Determine how many lines include the string "script". Output that number only.

* START ROWS *

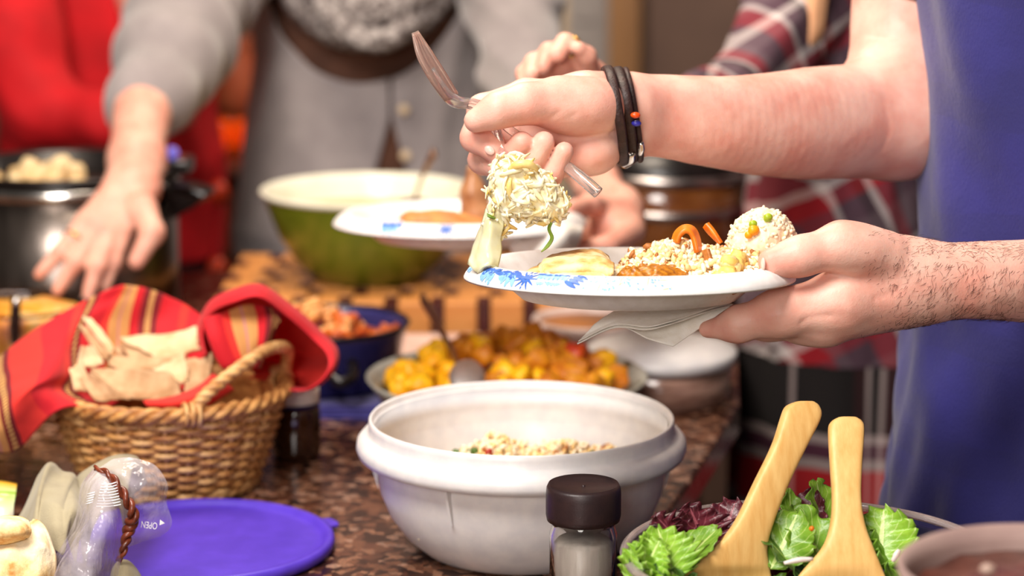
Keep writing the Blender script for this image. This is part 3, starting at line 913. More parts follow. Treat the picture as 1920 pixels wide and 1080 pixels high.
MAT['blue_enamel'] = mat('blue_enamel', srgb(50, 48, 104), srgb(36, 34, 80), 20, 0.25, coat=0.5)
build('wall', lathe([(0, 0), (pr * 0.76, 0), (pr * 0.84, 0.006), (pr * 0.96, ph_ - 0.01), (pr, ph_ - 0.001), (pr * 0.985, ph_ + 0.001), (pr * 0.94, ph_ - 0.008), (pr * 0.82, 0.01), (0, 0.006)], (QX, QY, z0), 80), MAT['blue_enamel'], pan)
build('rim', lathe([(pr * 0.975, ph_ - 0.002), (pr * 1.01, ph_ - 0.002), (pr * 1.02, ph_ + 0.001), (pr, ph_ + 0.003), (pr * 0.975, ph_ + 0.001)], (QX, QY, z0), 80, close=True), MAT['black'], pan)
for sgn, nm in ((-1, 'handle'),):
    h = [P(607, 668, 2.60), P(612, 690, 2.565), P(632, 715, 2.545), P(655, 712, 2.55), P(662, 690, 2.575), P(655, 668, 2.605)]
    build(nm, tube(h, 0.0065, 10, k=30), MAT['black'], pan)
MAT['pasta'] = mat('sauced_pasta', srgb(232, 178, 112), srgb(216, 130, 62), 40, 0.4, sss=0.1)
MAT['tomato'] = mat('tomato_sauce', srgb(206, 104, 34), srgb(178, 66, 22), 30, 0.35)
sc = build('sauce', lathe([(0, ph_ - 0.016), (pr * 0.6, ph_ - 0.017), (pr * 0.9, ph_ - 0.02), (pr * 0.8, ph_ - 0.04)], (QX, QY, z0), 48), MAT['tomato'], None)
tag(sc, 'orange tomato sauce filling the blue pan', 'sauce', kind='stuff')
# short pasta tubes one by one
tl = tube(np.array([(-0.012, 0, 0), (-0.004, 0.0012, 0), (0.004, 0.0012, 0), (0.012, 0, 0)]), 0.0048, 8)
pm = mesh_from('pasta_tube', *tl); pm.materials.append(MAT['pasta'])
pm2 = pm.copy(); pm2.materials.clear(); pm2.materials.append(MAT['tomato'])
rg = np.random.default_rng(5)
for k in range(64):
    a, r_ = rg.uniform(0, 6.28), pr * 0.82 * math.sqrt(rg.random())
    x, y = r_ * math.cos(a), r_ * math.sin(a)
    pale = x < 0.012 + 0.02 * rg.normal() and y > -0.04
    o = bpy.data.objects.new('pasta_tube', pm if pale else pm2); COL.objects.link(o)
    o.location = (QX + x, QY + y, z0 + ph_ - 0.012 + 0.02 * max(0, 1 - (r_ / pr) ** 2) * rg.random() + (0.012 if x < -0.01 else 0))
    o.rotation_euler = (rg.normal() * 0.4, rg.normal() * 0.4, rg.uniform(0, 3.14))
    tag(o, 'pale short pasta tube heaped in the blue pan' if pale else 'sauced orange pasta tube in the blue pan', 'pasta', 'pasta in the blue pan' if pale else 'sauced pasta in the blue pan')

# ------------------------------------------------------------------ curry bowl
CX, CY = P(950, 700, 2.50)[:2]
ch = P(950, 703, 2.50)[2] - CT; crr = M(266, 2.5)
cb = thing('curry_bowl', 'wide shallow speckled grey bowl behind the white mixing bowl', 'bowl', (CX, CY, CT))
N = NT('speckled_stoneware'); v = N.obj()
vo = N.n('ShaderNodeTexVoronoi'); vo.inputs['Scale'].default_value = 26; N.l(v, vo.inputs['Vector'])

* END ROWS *
* START ROWS *

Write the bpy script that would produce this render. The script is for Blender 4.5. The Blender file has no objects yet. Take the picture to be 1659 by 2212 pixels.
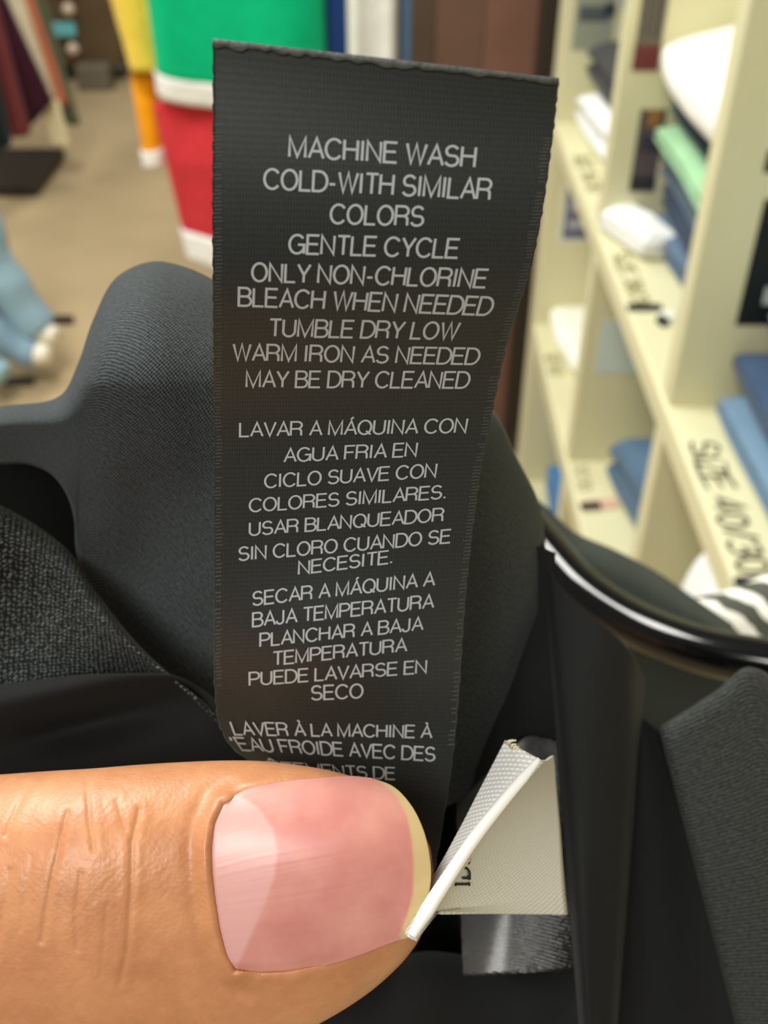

* END ROWS *

ANSWER TO THE TASK: 2